Online Oscars voting blunder

2013-01-02 10:35

Los Angeles - The Academy of Motion Picture Arts and Sciences said on Monday it has extended voting for the 2013 Oscars, after reports of problems with a new online polling system.

The elite movie industry body is giving its voting members an extra day - the deadline will be this Friday at 17:00 Los Angeles time, instead of 24 hours earlier - to choose their nominees.

"By extending the voting deadline we are providing every opportunity available to make the transition to online balloting as smooth as possible," said Academy chief operating officer Ric Robertson.

"We're grateful to our global membership for joining us in this process," he added in a statement.

'It's easier to break into the CIA'

The Academy, which organises the climax to Hollywood's annual awards season in February, introduced the option of online voting for first time for its nearly 6 000 members.

Old-fashioned voting by mail was still possible, although an initial 30 November deadline for requesting the ballot papers had to be extended by two weeks after complaints from members that they had missed it.

The Academy also set up e-voting stations in Los Angeles, New York and London, where its own officials could help members through the process.

But reports of problems with online voting have snowballed, with some Academy members struggling with the security system of passwords required to register their choices.

"It's easier to break into the CIA," one member told The Hollywood Reporter last week, in a piece which said many voiced concern that many older voters would give up and not cast their ballots.

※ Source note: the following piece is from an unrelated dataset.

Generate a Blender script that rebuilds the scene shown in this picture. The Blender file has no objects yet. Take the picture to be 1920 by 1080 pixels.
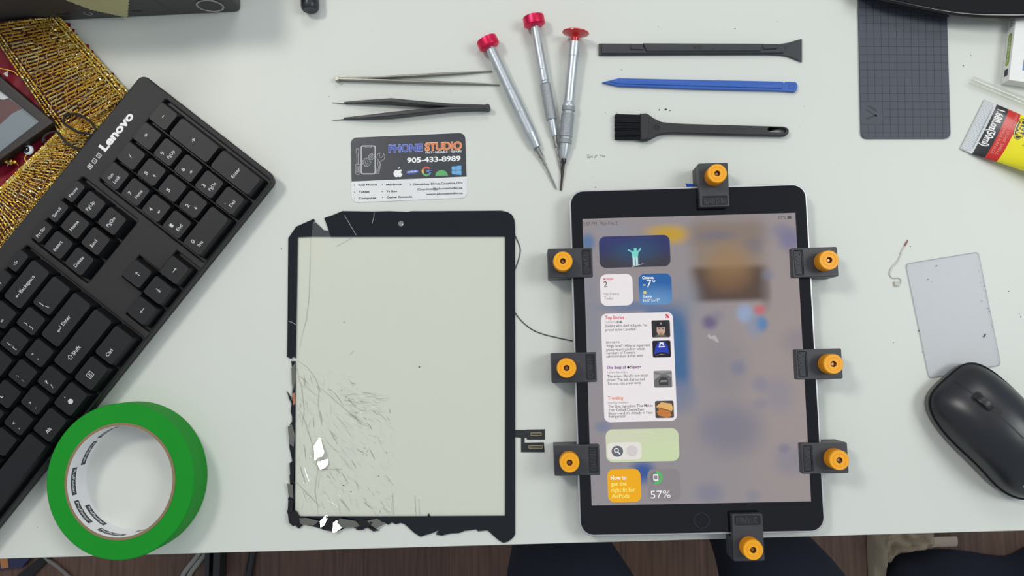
import bpy, bmesh, math, random
from mathutils import Vector, Matrix, Euler
random.seed(7)
PI = math.pi
S = 0.001                      # everything below is written in millimetres
sc = bpy.context.scene
col = sc.collection

# ------------------------------------------------------------------ camera
CAM_H, F = 593.9, 1485.9
CR = (Matrix.Rotation(.0825, 3, 'X') @ Matrix.Rotation(.0285, 3, 'Y'))
cd = bpy.data.cameras.new('camera'); cam = bpy.data.objects.new('camera', cd); col.objects.link(cam)
cam.matrix_world = Matrix.Translation((0, 0, CAM_H * S)) @ CR.to_4x4()
cd.sensor_width = 36; cd.lens = 36 * F / 1920; cd.clip_start = .01; cd.clip_end = 20
sc.camera = cam
# ------------------------------------------------------------------ light and exposure
vs = sc.view_settings
vs.view_transform = 'Standard'; vs.look = 'None'; vs.gamma = 1; vs.use_curve_mapping = False
vs.exposure = 0.0
w = bpy.data.worlds.new('room_light'); sc.world = w; w.use_nodes = True
bg = w.node_tree.nodes['Background']; bg.inputs[0].default_value = (.86, .93, 1, 1); bg.inputs[1].default_value = .44
def area(name, loc, target, size, power, color, sy=None):
    l = bpy.data.lights.new(name, 'AREA'); l.energy = power; l.color = color; l.size = size
    l.shape = 'RECTANGLE'; l.size_y = sy or size
    o = bpy.data.objects.new(name, l); col.objects.link(o); o.location = loc
    o.rotation_euler = (Vector(target) - Vector(loc)).to_track_quat('-Z', 'Y').to_euler(); return o
area('ceiling_light', (-.9, .75, 1.55), (-.05, .05, 0), .32, 10.5, (1, .95, .87))
area('ceiling_light_cool', (1.1, .25, 1.4), (.1, 0, 0), .6, 9.5, (.95, 1, .97))
area('ceiling_panel', (.3, 1.75, 1.75), (0.1, .1, 0), .9, 8.5, (1, .98, .95), .5)

# ------------------------------------------------------------------ pixel -> place
def P(px, py, z=0):
    d = CR @ Vector(((px - 960) / F, -(py - 540) / F, -1)); t = (z - CAM_H) / d.z
    return Vector((t * d.x, t * d.y, z))
def ray(px, py): return CR @ Vector(((px - 960) / F, -(py - 540) / F, -1))
def L(root, px, py, z):        # pixel at height z (mm, world) -> local mm of an upright thing
    p = P(px, py, z); q = p - Vector(root['o_']); a = -root['th_']
    return Vector((math.cos(a) * q.x - math.sin(a) * q.y, math.sin(a) * q.x + math.cos(a) * q.y, q.z))

# ------------------------------------------------------------------ materials
def lin(c):
    c = c / 255; return c / 12.92 if c <= .04045 else ((c + .055) / 1.055) ** 2.4
def rgb(c): return (lin(c[0]), lin(c[1]), lin(c[2]), 1)
MATS = {}
def mat(name, c, rough=.5, metal=0, var=.06, scale=120, bump=0, bscale=900, coat=0, emit=0, spec=.5, alpha=1, trans=0):
    if name in MATS: return MATS[name]
    m = bpy.data.materials.new(name); m.use_nodes = True; nt = m.node_tree; b = nt.nodes['Principled BSDF']
    tc = nt.nodes.new('ShaderNodeTexCoord'); n = nt.nodes.new('ShaderNodeTexNoise')
    n.inputs['Scale'].default_value = scale; n.inputs['Detail'].default_value = 4
    nt.links.new(tc.outputs['Object'], n.inputs['Vector'])
    mx = nt.nodes.new('ShaderNodeMixRGB'); k = rgb(c)
    mx.inputs[1].default_value = tuple(v * (1 - var) for v in k[:3]) + (1,)
    mx.inputs[2].default_value = tuple(min(1, v * (1 + var)) for v in k[:3]) + (1,)
    nt.links.new(n.outputs['Fac'], mx.inputs[0]); nt.links.new(mx.outputs[0], b.inputs['Base Color'])
    b.inputs['Roughness'].default_value = rough; b.inputs['Metallic'].default_value = metal
    b.inputs['Specular IOR Level'].default_value = spec
    b.inputs['Coat Weight'].default_value = coat; b.inputs['Coat Roughness'].default_value = .08
    b.inputs['Alpha'].default_value = alpha; b.inputs['Transmission Weight'].default_value = trans
    if emit:
        nt.links.new(mx.outputs[0], b.inputs['Emission Color']); b.inputs['Emission Strength'].default_value = emit
        b.inputs['Base Color'].default_value = (.01, .01, .01, 1)
        for l in list(nt.links):
            if l.to_socket == b.inputs['Base Color']: nt.links.remove(l)
    if bump:
        n2 = nt.nodes.new('ShaderNodeTexNoise'); n2.inputs['Scale'].default_value = bscale; n2.inputs['Detail'].default_value = 3
        nt.links.new(tc.outputs['Object'], n2.inputs['Vector'])
        bp = nt.nodes.new('ShaderNodeBump'); bp.inputs['Strength'].default_value = bump; bp.inputs['Distance'].default_value = .0004
        nt.links.new(n2.outputs['Fac'], bp.inputs['Height']); nt.links.new(bp.outputs[0], b.inputs['Normal'])
    MATS[name] = m; return m
def clear_mat(name, tint, gloss=.0, rough=.03, ior=1.45, haze=0, hazec=(220, 220, 220)):
    m = bpy.data.materials.new(name); m.use_nodes = True; nt = m.node_tree; nt.nodes.clear()
    o = nt.nodes.new('ShaderNodeOutputMaterial'); t = nt.nodes.new('ShaderNodeBsdfTransparent'); t.inputs[0].default_value = rgb(tint)
    g = nt.nodes.new('ShaderNodeBsdfGlossy'); g.inputs['Roughness'].default_value = rough
    fr = nt.nodes.new('ShaderNodeLayerWeight'); pw = nt.nodes.new('ShaderNodeMath'); pw.operation = 'POWER'; pw.inputs[1].default_value = 5
    nt.links.new(fr.outputs['Facing'], pw.inputs[0]); ad = nt.nodes.new('ShaderNodeMath'); ad.operation = 'MULTIPLY_ADD'; ad.inputs[1].default_value = .7; ad.inputs[2].default_value = .022 + gloss
    nt.links.new(pw.outputs[0], ad.inputs[0])
    src = t.outputs[0]
    if haze:
        d = nt.nodes.new('ShaderNodeBsdfDiffuse'); tc = nt.nodes.new('ShaderNodeTexCoord'); n = nt.nodes.new('ShaderNodeTexNoise')
        n.inputs['Scale'].default_value = 60; nt.links.new(tc.outputs['Object'], n.inputs['Vector'])
        d.inputs[0].default_value = rgb(hazec); hm = nt.nodes.new('ShaderNodeMixShader')
        mr = nt.nodes.new('ShaderNodeMapRange'); mr.inputs[3].default_value = haze * .85; mr.inputs[4].default_value = min(1, haze * 1.15)
        nt.links.new(n.outputs['Fac'], mr.inputs[0]); nt.links.new(mr.outputs[0], hm.inputs[0])
        nt.links.new(t.outputs[0], hm.inputs[1]); nt.links.new(d.outputs[0], hm.inputs[2]); src = hm.outputs[0]
    mx = nt.nodes.new('ShaderNodeMixShader'); nt.links.new(ad.outputs[0], mx.inputs[0]); nt.links.new(src, mx.inputs[1]); nt.links.new(g.outputs[0], mx.inputs[2])
    nt.links.new(mx.outputs[0], o.inputs[0]); MATS[name] = m; return m

# ------------------------------------------------------------------ mesh building
_H = None
class MB:
    def __init__(s, *mats): s.v = []; s.f = []; s.mi = []; s.mats = list(mats)
    def add(s, vs, fs, m=None, M=None):
        i = 0
        if m is not None:
            if m not in s.mats: s.mats.append(m)
            i = s.mats.index(m)
        o = len(s.v)
        for v in vs:
            v = Vector(v); s.v.append(M @ v if M else v)
        for f in fs: s.f.append([o + k for k in f]); s.mi.append(i)
        return s
    def addme(s, me, m=None, M=None):
        s.add([v.co.copy() for v in me.vertices], [list(p.vertices) for p in me.polygons], m, M); bpy.data.meshes.remove(me); return s
    def plate(s, loops, z0, z1, bev=0, m=None, M=None, res=2):      # flat outline (holes allowed) given thickness and eased edges
        cu = bpy.data.curves.new('c', 'CURVE'); cu.dimensions = '2D'; cu.fill_mode = 'BOTH' if z1 > z0 else 'FRONT'
        if z1 > z0:
            cu.extrude = max((z1 - z0) / 2 - bev, 0)
            if bev: cu.bevel_depth = bev; cu.bevel_resolution = res; cu.offset = -bev
        for lp in loops:
            sp = cu.splines.new('POLY'); sp.points.add(len(lp) - 1)
            for q, p in zip(sp.points, lp): q.co = (p[0], p[1], 0, 1)
            sp.use_cyclic_u = True
        o = bpy.data.objects.new('c', cu); me = bpy.data.meshes.new_from_object(o)
        T = Matrix.Translation((0, 0, (z0 + z1) / 2)); s.addme(me, m, (M @ T) if M else T)
        bpy.data.objects.remove(o); bpy.data.curves.remove(cu); return s
    def lathe(s, prof, n=32, M=None, m=None, cap=True):             # prof: (r, z)
        vs = []; fs = []
        for r, z in prof:
            for k in range(n): a = 2 * PI * k / n; vs.append((r * math.cos(a), r * math.sin(a), z))
        for i in range(len(prof) - 1):
            for k in range(n):
                k2 = (k + 1) % n; fs.append((i * n + k, i * n + k2, (i + 1) * n + k2, (i + 1) * n + k))
        if cap:
            if prof[0][0] > 1e-6: fs.append(list(range(n))[::-1])
            if prof[-1][0] > 1e-6: fs.append([(len(prof) - 1) * n + k for k in range(n)])
        return s.add(vs, fs, m, M)
    def tube(s, pts, r, n=8, m=None, M=None, flat=1.0):
        pts = [Vector(p) for p in pts]; N = len(pts); vs = []; fs = []
        for i, p in enumerate(pts):
            d = (pts[min(i + 1, N - 1)] - pts[max(i - 1, 0)]).normalized()
            up = Vector((0, 0, 1)) if abs(d.z) < .95 else Vector((1, 0, 0))
            x = d.cross(up).normalized(); y = x.cross(d).normalized(); rr = r[i] if isinstance(r, (list, tuple)) else r
            for k in range(n): a = 2 * PI * k / n; vs.append(p + x * rr * math.cos(a) + y * rr * flat * math.sin(a))
        for i in range(N - 1):
            for k in range(n): k2 = (k + 1) % n; fs.append((i * n + k, i * n + k2, (i + 1) * n + k2, (i + 1) * n + k))
        fs.append(list(range(n))[::-1]); fs.append([(N - 1) * n + k for k in range(n)])
        return s.add(vs, fs, m, M)
    def loft(s, secs, m=None, M=None):                                # secs: (x, y, z0, z1, halfwidth) box sections along x, softened
        vs = []; fs = []; n = 8
        for x, y, z0, z1, hw in secs:
            c = min(hw, (z1 - z0) / 2) * .45
            for yy, zz in ((-hw, z0 + c), (-hw + c, z0), (hw - c, z0), (hw, z0 + c), (hw, z1 - c), (hw - c, z1), (-hw + c, z1), (-hw, z1 - c)): vs.append((x, y + yy, zz))
        for i in range(len(secs) - 1):
            for k in range(n): k2 = (k + 1) % n; fs.append((i * n + k, (i + 1) * n + k, (i + 1) * n + k2, i * n + k2))
        fs.append(list(range(n))); fs.append([(len(secs) - 1) * n + k for k in range(n)][::-1])
        return s.add(vs, fs, m, M)
    def stroke(s, pts, wd, z, closed=False, m=None):                  # flat printed line
        pts = [Vector((p[0], p[1])) for p in pts]; N = len(pts); vs = []; fs = []
        for i, p in enumerate(pts):
            a = pts[(i - 1) % N] if (closed or i > 0) else p; b = pts[(i + 1) % N] if (closed or i < N - 1) else p
            d1 = (p - a); d2 = (b - p); d1 = d1.normalized() if d1.length > 1e-9 else d2.normalized(); d2 = d2.normalized() if d2.length > 1e-9 else d1
            d = d1 + d2; d = d.normalized() if d.length > 1e-6 else d1; n = Vector((-d.y, d.x)); k = max(.5, n.dot(Vector((-d1.y, d1.x))))
            vs += [(p.x + n.x * wd / 2 / k, p.y + n.y * wd / 2 / k, z), (p.x - n.x * wd / 2 / k, p.y - n.y * wd / 2 / k, z)]
        for i in range(N if closed else N - 1):
            j = (i + 1) % N; fs.append((2 * i, 2 * i + 1, 2 * j + 1, 2 * j))
        return s.add(vs, fs, m)
    def text(s, body, p0, p1, cap, z, m=None, bold=0, ext=0, fn=None, shear=0):  # baseline p0 -> p1, capital height cap
        global _H
        def raw(t, off, e):
            cu = bpy.data.curves.new('t', 'FONT'); cu.body = t; cu.size = 1; cu.offset = off; cu.extrude = e; cu.resolution_u = 3; cu.shear = shear
            o = bpy.data.objects.new('t', cu); me = bpy.data.meshes.new_from_object(o); bpy.data.objects.remove(o); bpy.data.curves.remove(cu); return me
        if _H is None:
            me = raw('H', 0, 0); _H = max(v.co.y for v in me.vertices); bpy.data.meshes.remove(me)
        me = raw(body, bold, .5 if ext else 0)
        xs = [v.co.x for v in me.vertices]; x0, x1 = min(xs), max(xs)
        p0 = Vector((p0[0], p0[1])); p1 = Vector((p1[0], p1[1])); d = p1 - p0; ln = d.length; d.normalize(); n = Vector((-d.y, d.x))
        vs = []
        for v in me.vertices:
            q = p0 + d * ((v.co.x - x0) / max(x1 - x0, 1e-6) * ln) + n * (v.co.y / _H * cap); vs.append((q.x, q.y, z + v.co.z * ext))
        if fn: vs = [fn(*q) for q in vs]
        fs = [list(p.vertices) for p in me.polygons]; bpy.data.meshes.remove(me)
        return s.add(vs, fs, m)
    def mesh(s, name, ang=35):
        me = bpy.data.meshes.new(name); me.from_pydata([v * S for v in s.v], [], s.f); me.validate()
        for m in s.mats: me.materials.append(m)
        if len(me.polygons) == len(s.mi): me.polygons.foreach_set('material_index', s.mi)
        bm = bmesh.new(); bm.from_mesh(me); bmesh.ops.remove_doubles(bm, verts=bm.verts, dist=1e-7)
        bmesh.ops.recalc_face_normals(bm, faces=bm.faces) if ang > 0 else None
        bm.to_mesh(me); bm.free()
        if ang > 0:
            me.polygons.foreach_set('use_smooth', [True] * len(me.polygons)); me.set_sharp_from_angle(angle=math.radians(ang))
        return me
    def part(s, name, parent=None, label=None, ang=35, kind=None):
        o = bpy.data.objects.new(name, s.mesh(name, ang)); col.objects.link(o); o.parent = parent
        if label: o['label'] = label
        if kind: o['kind'] = kind
        if ang > 0: wn = o.modifiers.new('normals', 'WEIGHTED_NORMAL'); wn.keep_sharp = True
        return o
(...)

The median age of the Academy is 62

"You know, a lot of older, cantankerous people - people who aren't so highly motivated to vote - are going to say, 'Oh, forget this.' I'm sure there's going to be some votes lost," added another member.

The median age of the Academy's 5 765 members is 62, according to a recent study cited by The Hollywood Reporter.

Nominees will be announced at 05:00 on 10 January, while the winners will be announced on 24 February, at a show hosted by Family Guy creator Seth MacFarlane.

Unlike in some previous years there is no clear favourite for best picture, with frontrunners ranging from Steven Spielberg's political drama Lincoln to Osama Bin Laden manhunt docu-thriller Zero Dark Thirty.

Others tipped for Oscars glory include musical adaptation Les Miserables, rom-com Silver Linings Playbook, Ang Lee's 3D fantasy Life of Pi, and actor-director Ben Affleck's Iran hostage crisis drama Argo.